Lane and her husband, organic farmer John Letts, were convicted at the Old Bailey in June of supporting terrorism by sending Jack £223 in 2015, and found not guilty for trying to wire him a further £1 500 to pay a people smuggler to try to get him out. They were given suspended sentences.
In one of his last acts as Home Secretary, Chancellor Sajid Javid revoked Letts’s UK citizenship earlier this year. Letts is still a citizen of Canada, where his father comes from.
Lane, 57, saw her son in the photo last week, after the Kurds allowed TV stations on both sides of the Atlantic to broadcast from the jail. He was shown at the start of a report by the
US network, CBS.
Speaking about the devastating impact, she said: “I was horrified. He had told us there were 35 being held in his cell and prisoners were forced to lie on the floor. He said in his last letter he was never allowed out or to see the sun, and we must assume that must be true as well.”

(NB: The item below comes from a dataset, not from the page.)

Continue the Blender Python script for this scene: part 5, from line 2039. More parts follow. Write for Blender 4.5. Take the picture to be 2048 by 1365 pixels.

John, 58, added: “It’s very difficult to see a photo of the son you love, and took care of for 18 years, sleeping half-naked on a concrete floor crammed in a room with so many others, equally emaciated and suffering. Is this really the best way for our democracy to deal with this issue?”
The soldier-turned-Tory MP Crispin Blunt, a former chairperson of the Commons Select Committee on Foreign Affairs, visited the prison last month and was able to meet Jack.
“He was brought to see me in a visitors’ facility, and the conditions he described are confirmed by the photographs. He was wearing prison uniform but he couldn’t speak freely, because the prison governor was sitting next to us.”
Blunt said detaining thousands of IS captives from 54 countries was imposing an “intolerable burden” on the Kurds, who had “done most of the dying in achieving victory over IS”, but who had very limited resources, and it was time to let the prisoners return to their countries of origin.
A Home Office source said: “Jihadi Jack signed up to join people who hate this country, hate our beliefs and hate our way of life. His parents, who have been convicted of funding terrorism by the British courts, are wasting their breath.
“Law-abiding Brits will think he’s got off easy in that squalid prison. The thousands of victims of Jack’s terrorist friends weren’t that lucky.”